Не всем режиссёрам удаётся так бесповоротно разорвать театральное действие с содержанием и музыкой оперы. А тут получилось. Короче, весь спектакль мне хотелось рвать и метать. Я даже зашипела на Зойку, чтобы она слушала оперу закрыв глаза. Но она, конечно же, не послушалась. Я очень жалела, что не взяла с собой яиц или тухлых помидоров, чтобы метнуть ими в режиссёршу спектакля Waltraud Lehner. Но в конце спектакля она не пришла поклониться публике, а бедные певцы и музыканты, вытягивающие это безобразие, заслуживают скорее аплодисментов. Но хлопать всё равно не хотелось. Сколько же стоит сегодня певец? А певец из России? Видимо копейки.
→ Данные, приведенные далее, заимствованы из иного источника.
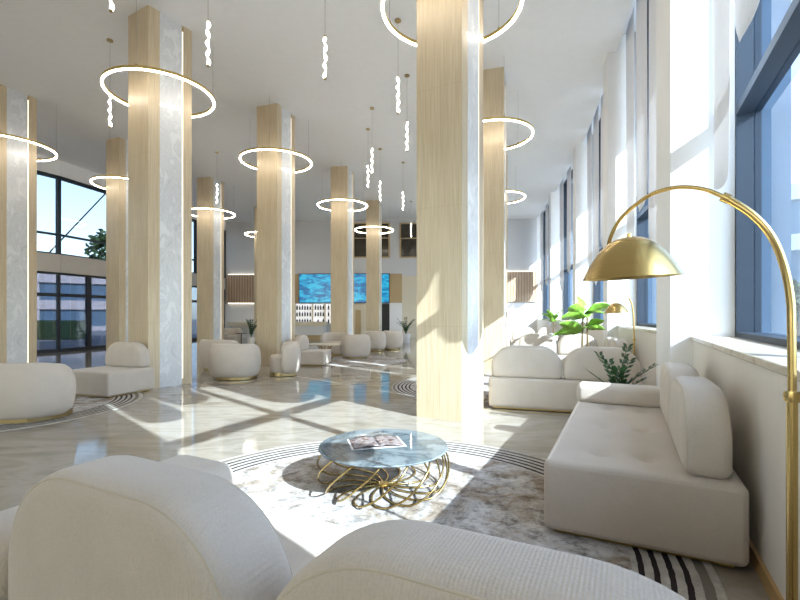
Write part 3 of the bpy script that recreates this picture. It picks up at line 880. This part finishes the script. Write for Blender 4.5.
# ------------------------------------------------------------------ plants
def leaf_mesh(L, W, droop, curl=.18, tipsharp=1.0):
    def fn(u, v):
        w = W * (math.sin(PI * min(1, u ** .80)) ** .85) * (v - .5)
        z = -droop * L * u * u + abs(v - .5) * curl * W * 2 * math.sin(PI * u) + .012 * math.sin(u * 22) * abs(v - .5)
        return Vector((w, L * u, z))
    return MB().quadgrid(fn, 14, 6)
def pot(t, r, h):
    MB().lathe([(0, 0), (r * .78, 0), (r * .84, .02), (r, h - .03), (r, h), (r - .025, h), (r - .03, h - .05), (0, h - .05)], 32).build('pot', M['pot'], t, True)
    MB().lathe([(0, h - .049), (r - .032, h - .049), (0, h - .03)], 24).build('soil', M['soil'], t)
def leafy(label, loc, ht, leaves, stems, potr=.17, poth=.35, scale=1, mat='bright_leaf'):
    t = thing('potted_plant', label, 'plant', loc)
    pot(t, potr, poth)
    for x0, y0, x1, y1, z1 in stems:
        MB().tube(spline([(x0, y0, poth - .06), (x0 * .9, y0, poth + (z1 - poth) * .5), (x1, y1, z1)]), .020 * scale, 8).build('stem', M['stem'], t, True)
    for (x, y, z, az, el, L, W, dr) in leaves:
        o = leaf_mesh(L, W, dr).build('leaf', M[mat], t, True, (x, y, z))
        roll = -48 if az < 0 else 48
        if abs(az) > 145 or abs(az) < 30: roll = 0
        o.rotation_euler = (Matrix.Rotation(R(az), 3, 'Z') @ Matrix.Rotation(R(el), 3, 'X') @ Matrix.Rotation(R(roll), 3, 'Y')).to_euler()
        so = o.modifiers.new('thick', 'SOLIDIFY'); so.thickness = .003
    return t
lv = [(.0, 0, 1.30, 95, 12, .58, .30, .35), (.02, 0, 1.38, -70, 22, .66, .32, .30), (.0, 0, 1.42, 20, 62, .42, .20, .15), (-.03, 0, 1.36, 120, 25, .60, .30, .30),
      (0, 0, 1.32, -20, 15, .45, .22, .4), (.05, 0, 1.40, -100, 28, .48, .24, .28), (-.05, .03, 1.02, 100, 25, .60, .27, .25), (-.06, .03, 1.0, 70, 5, .56, .26, .35),
      (.05, -.02, 1.08, -75, 10, .34, .20, .4), (.06, -.02, 1.12, -130, 30, .36, .2, .3), (.04, 0, 1.10, -170, 20, .34, .2, .4), (-.05, 0, 1.05, 170, 30, .3, .18, .4), (.0, 0, 1.36, -150, 20, .45, .24, .35), (.0, 0, 1.34, 165, 15, .42, .22, .4)]
leafy('tall sunlit plant with broad bright leaves on two bare stems', (3.80, 9.25, 0), 1.7, lv, [(-.05, .02, -.03, .02, 1.35), (.05, -.02, .04, -.01, 1.42)])
lv2 = [(0, 0, 1.12 + .04 * (k % 3), 47 * k, 25 + 18 * (k % 3), .42 + .05 * (k % 2), .17, .3) for k in range(10)]
leafy('smaller bright-leaved plant in a tall white pot near the far windows', (4.98, 16.2 - 1.6, 0), 1.5, lv2, [(0, 0, 0, 0, 1.18)], .14, .75)
# ferny plant between the two sofas
def zz(label, loc, h, n, spread, potr, poth, cat='plant', sd=1, stems=None):
    rnd = random.Random(sd); t = thing('potted_plant', label, cat, loc); pot(t, potr, poth)
    for k in range(len(stems) if stems else n):
        az = 2 * PI * k / n + rnd.uniform(-.3, .3); sp = spread * rnd.uniform(.45, 1.05); hh = h * rnd.uniform(.62, 1.05)
        if stems: az, sp, hh = stems[k]; hh -= poth
        pts = spline([(0, 0, poth - .06), (sp * .25 * math.cos(az), sp * .25 * math.sin(az), poth + hh * .5), (sp * math.cos(az), sp * math.sin(az), poth + hh)], 5)
        st = MB().tube(pts, [.009 * (1 - .7 * i / len(pts)) for i in range(len(pts))], 6).build('stem', M['dark_leaf'], t, True)
        mb = MB()
        for i in range(3, len(pts)):
            p = pts[i]; tg = (pts[i] - pts[i - 1]).normalized()
            for s in (-1, 1):
                sd_ = tg.cross(Vector((math.cos(az + 1.57), math.sin(az + 1.57), 0))).normalized()
                side = (tg.cross(Vector((0, 0, 1))).normalized() * s if tg.cross(Vector((0, 0, 1))).length > .05 else Vector((s, 0, 0)))
                dr_ = (side * .85 + tg * .55 + Vector((0, 0, .1))).normalized(); Lf = .105 * rnd.uniform(.8, 1.15)
                wv = dr_.cross(tg).normalized().cross(dr_).normalized() * .024
                c0 = p; c1 = p + dr_ * Lf * .5; c2 = p + dr_ * Lf
                a_ = mb.bm.verts.new(c0); b_ = mb.bm.verts.new(c1 + wv); c_ = mb.bm.verts.new(c2); d_ = mb.bm.verts.new(c1 - wv)
                up = mb.bm.verts.new(c1 + Vector((0, 0, -.004)))
                for f in ((a_, b_, up), (b_, c_, up), (c_, d_, up), (d_, a_, up)): mb.bm.faces.new(f)
        mb.build('leaflets', M['dark_leaf'], t, True)
    return t
zz('dark green plant rising behind the arm of the right-hand sofa', (2.52, 5.22, 0), .62, 9, .34, .15, .30, sd=4, stems=[(.2, .13, .96), (3.3, .22, .88), (-.2, .38, .76), (2.9, .30, .68), (.6, .26, .80), (-.5, .24, .70), (1.6, .2, .78), (4.4, .12, .72), (5.4, .30, .64)])
zz('dark potted plant standing by the beige wall left of the middle column', (.28, 21.6, 0), .75, 12, .55, .22, .45, sd=8)
zz('dark plant at the left end behind the tub chairs', (-6.35, 19.2, 0), .75, 10, .35, .16, .40, sd=9)

# ------------------------------------------------------------------ bar at the far wall
def fl(px, y_off=0.0):      # world xy on far wall at pixel column, y_off towards the camera
    d = (FARR - LEFT[0]).normalized(); p = LEFT[0] + d * far_x(px); n = Vector((d.y, -d.x)); return p + n * y_off
def place_far(o): o.location = (LEFT[0].x, LEFT[0].y, 0); o.rotation_euler.z = a_far; return o
sc = tag(place_far(empty('video_screen')), 'wide screen glowing with blue water high on the far wall', 'screen')
MB().box(far_x(300), far_x(389), -.16, -.11, far_z(300, 302.5), far_z(300, 274.5)).build('display', M['screen'], sc)
MB().box(far_x(299.3), far_x(389.7), -.12, -.065, far_z(300, 303.2), far_z(300, 273.8)).build('bezel', M['black_frame'], sc)
sh = tag(place_far(empty('bottle_shelf')), 'backlit bottle shelf behind the bar under the screen', 'shelf')
xa, xb, zb_, zt = far_x(296), far_x(333), far_z(300, 323), far_z(300, 304)
MB().box(xa, xb, -.05, -.03, zb_, zt).build('backlit_panel', M['backlit'], sh)
zs = [zb_ + (zt - zb_) * f for f in (0, .36, .70)]
for z in zs: MB().box(xa, xb, -.28, -.05, z - .02, z).build('shelf_board', M['cream'], sh)
for px in (296, 313.2, 325.5, 333): MB().box(far_x(px) - .03, far_x(px) + .03, -.28, -.05, zb_, zt).build('upright', M['cream'], sh)
bsrc = None; rnd = random.Random(3)
rowname = ['lowest', 'middle', 'top']
for r_, z in enumerate(zs):
    for k in range(13):
        px = 297.9 + k * 2.6
        if abs(px - 313.2) < 1.35 or abs(px - 325.5) < 1.35: continue
        if px > 314 and r_ == 0 and k % 2: continue
        if bsrc is None:
            bsrc = MB().lathe([(0, 0), (.042, 0), (.045, .01), (.045, .17), (.016, .22), (.016, .27), (0, .275)], 12).build('bottle', M['bottle'], None, True)
            o = bsrc
        else:
            o = bsrc.copy(); COL.objects.link(o)
        p = fl(px, .17); o.location = (p.x, p.y, z + .001); o.scale = (1.05, 1.05, rnd.uniform(.9, 1.15))
        tag(o, f'dark bottle in the {rowname[r_]} row of the backlit bar shelf', 'bottle', f'bottles in the {rowname[r_]} row behind the bar')
bar = tag(empty('bar_counter'), 'white bar counter with cream top below the bottles', 'counter'); place_far(bar)
yb = -1.6
k = (24.6 - 1.6) / 24.6
def bz(py): return CAM_Z + (315 - py) / 450 * 22.9
xa, xb = far_x(293) , far_x(330)
MB().box(xa, xb, yb, -1.0, .22, bz(327)).build('front_panel', M['bar_front'], bar)
MB().box(xa - .05, xb + .05, yb - .06, -.95, bz(327), bz(322.5), .01).build('counter_top', M['cream'], bar)
MB().box(xa + .03, xb - .03, yb + .05, -1.0, 0, .22).build('base', M['plain_oak'], bar)
bar2 = tag(place_far(empty('side_counter')), 'cream shelf counter in the lit white recess at left', 'counter')
MB().box(far_x(231), far_x(256), -.55, -.06, far_z(240, 326), far_z(240, 322)).build('counter_top', M['cream'], bar2)
for px in (232, 254): MB().box(far_x(px) - .05, far_x(px) + .05, -.45, -.10, 0, far_z(240, 326)).build('leg', M['bar_front'], bar2)
st = thing('side_table', 'small dark side table by the distant tub chair at left', 'table', (-7.05, 20.0, 0))
MB().lathe([(0, .52), (.24, .52), (.24, .545), (0, .545)], 24).build('table_top', M['black_frame'], st)
MB().tube([(0, 0, .02), (0, 0, .52)], .02).build('post', M['black_frame'], st)
MB().lathe([(0, 0), (.17, 0), (.17, .02), (0, .02)], 24).build('foot', M['black_frame'], st)

# ------------------------------------------------------------------ outdoors
structure(MB().box(-140, 140, -80, 160, -.45, -.25).build('ground', M['pavement']))
def block(label, x, y, rz, L, D, Ht, floors, m1, m2, nwin):
    t = thing('office_building', label, 'building', (x, y, -.25), R(rz))
    MB().box(0, L, 0, D, 0, Ht).build('glass_volume', M[m2], t)
    fh = Ht / floors
    for f in range(floors + 1):
        z = f * fh; MB().box(-.25, L + .25, -.30, D + .25, max(0, z - .45), z + .45).build('white_slab_band', M[m1], t)
    for k in range(nwin + 1):
        xx = k * L / nwin; MB().box(xx - .12, xx + .12, -.16, 0, 0, Ht).build('pier', M[m1], t)
    return t
block('white office building with banded windows outside the near window', 16, 34, -52, 34, 12, 8.6, 3, 'facade_white', 'facade_glass', 14)
block('pale building across the street outside the entrance', -62, 22, 38, 46, 12, 5.2, 2, 'facade_pink', 'facade_glass', 12)
def tree(label, x, y, h, r, sd):
    rnd = random.Random(sd); t = thing('tree', label, 'tree', (x, y, -.25))
    MB().tube(spline([(0, 0, 0), (.1, 0, h * .4), (0, .1, h * .85)]), [.16] * 17, 8).build('trunk', M['bark'], t, True)
    mb = MB()
    for _ in range(900):
        u = Vector((rnd.gauss(0, 1), rnd.gauss(0, 1), rnd.gauss(0, 1))).normalized() * r * rnd.uniform(.35, 1) ** .6
        c = Vector((0, 0, h * .82)) + Vector((u.x, u.y, u.z * .8)); s = rnd.uniform(.10, .22)
        a_, b_ = Vector((rnd.gauss(0, 1), rnd.gauss(0, 1), rnd.gauss(0, 1))).normalized() * s, Vector((rnd.gauss(0, 1), rnd.gauss(0, 1), rnd.gauss(0, 1))).normalized() * s
        mb.bm.faces.new([mb.bm.verts.new(c + a_), mb.bm.verts.new(c + b_), mb.bm.verts.new(c - a_), mb.bm.verts.new(c - b_)])
    mb.build('crown', M['hedge'], t)
tree('street tree whose twigs show at the right of the entrance glazing', -16.9, 27.0, 6.6, 1.7, 1)
tree('street tree seen through the entrance doors', -25, 25, 3.4, 1.7, 2)
tree('small tree outside the near window', 15.5, 17.5, 2.6, .9, 5)
h_ = MB().rbox(-36, -21, 29.0, 30.2, -.25, 1.0, .12, .5).build('hedge', M['hedge']); tag(h_, 'low dark hedge across the forecourt outside the entrance', 'hedge')
def car(label, x, y, rz):
    t = thing('car', label, 'car', (x, y, -.25), R(rz))
    MB().rbox(-2.1, 2.1, -.85, .85, .3, .85, .14, .2).build('body', M['car_dark'], t, 'all')
    MB().rbox(-1.2, 1.1, -.74, .74, .70, 1.42, .2, .2).build('cabin', M['facade_glass'], t, 'all')
    for sx in (-1.3, 1.3):
        for sy in (-.8, .8):
            w = MB().lathe([(0, -.1), (.32, -.1), (.32, .1), (0, .1)], 20).build('wheel', M['tyre'], t, True, (sx, sy, .32)); w.rotation_euler.x = PI / 2
car('dark car parked outside the entrance doors', -22.0, 21.0, 30)
c0 = PX(48, 254, 17.0); c1_ = PX(106, 193, 19.6)
dv = c1_ - c0
cb = MB().tube([c0 - dv * 2.2, c1_ + dv * 1.5], .03, 6).build('stay_cable', M['black_frame']); tag(cb, 'diagonal cable crossing outside the entrance glazing', 'cable')

# ------------------------------------------------------------------ light, sky, camera
sun = bpy.data.lights.new('sun', 'SUN'); sun.energy = 8.8; sun.angle = R(.53); sun.color = (1, .94, .85)
so = bpy.data.objects.new('sun', sun); COL.objects.link(so)
el = math.atan(.61); v = Vector((.707 * math.cos(el), -.707 * math.cos(el), math.sin(el)))
so.rotation_euler = v.to_track_quat('Z', 'Y').to_euler(); so.location = (20, -20, 20)
w = bpy.data.worlds.new('sky'); S.world = w; w.use_nodes = True; nt = w.node_tree
sky = nt.nodes.new('ShaderNodeTexSky'); sky.sky_type = 'NISHITA'; sky.sun_disc = False
sky.sun_elevation = el; sky.sun_rotation = R(135); sky.air_density = 1.0; sky.dust_density = .6; sky.ozone_density = 1.0
hs = nt.nodes.new('ShaderNodeHueSaturation'); hs.inputs['Saturation'].default_value = .62
nt.links.new(sky.outputs[0], hs.inputs['Color']); nt.links.new(hs.outputs[0], nt.nodes['Background'].inputs[0]); nt.nodes['Background'].inputs[1].default_value = .40

cam = bpy.data.cameras.new('camera'); co = bpy.data.objects.new('camera', cam); COL.objects.link(co)
cam.sensor_width = 36; cam.lens = 450 / 800 * 36; cam.shift_y = 15 / 800; cam.clip_end = 500; cam.clip_start = .02
co.location = (0, 0, CAM_Z); co.rotation_euler = (PI / 2, 0, 0); S.camera = co
S.view_settings.view_transform = 'Standard'; S.view_settings.look = 'None'; S.view_settings.gamma = 1; S.view_settings.use_curve_mapping = False
S.view_settings.exposure = 1.28
S.cycles.use_denoising = True
S.cycles.max_bounces = 10; S.cycles.diffuse_bounces = 6; S.cycles.glossy_bounces = 5; S.cycles.transparent_max_bounces = 12
S.cycles.sample_clamp_indirect = 6; S.cycles.caustics_reflective = False; S.cycles.caustics_refractive = False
Судя по спектаклю живой голос сегодня дешевле предметов мебели изготовленных на заказ для реквизита. Не могу представить, что самим певцам может нравиться участвовать в такой постановке. "У меня контракт со Штуттгартской оперой" - звучит просто замечательно, а, оказывается, ты крепостной актёр у богатого помещика. Всё повторяется.
От сюда (
http://www.staatstheater.stuttgart.de/oper/english/ensemble/) узнала что режиссёрша Леннер полностью оккупировала Штутгартскую оперу и даже получила профессуру в Штутгартской Консерватории. Иногда совершенно непонятны мне немецкие кадровые решения. На должность декана факультета англистики в Штутгартском универе тоже нашли неизвестно где бездарную зануду Алексиаду и факультет вообще загнулся. И на факультете истории искусств тоже в течение двух лет и.о. декана сидела подобная кикимора. Видимо настолько немцы забюрократизировали высшие должности в госучреждениях, что нормальный специалист не хочет на них ни за какие коврижки идти.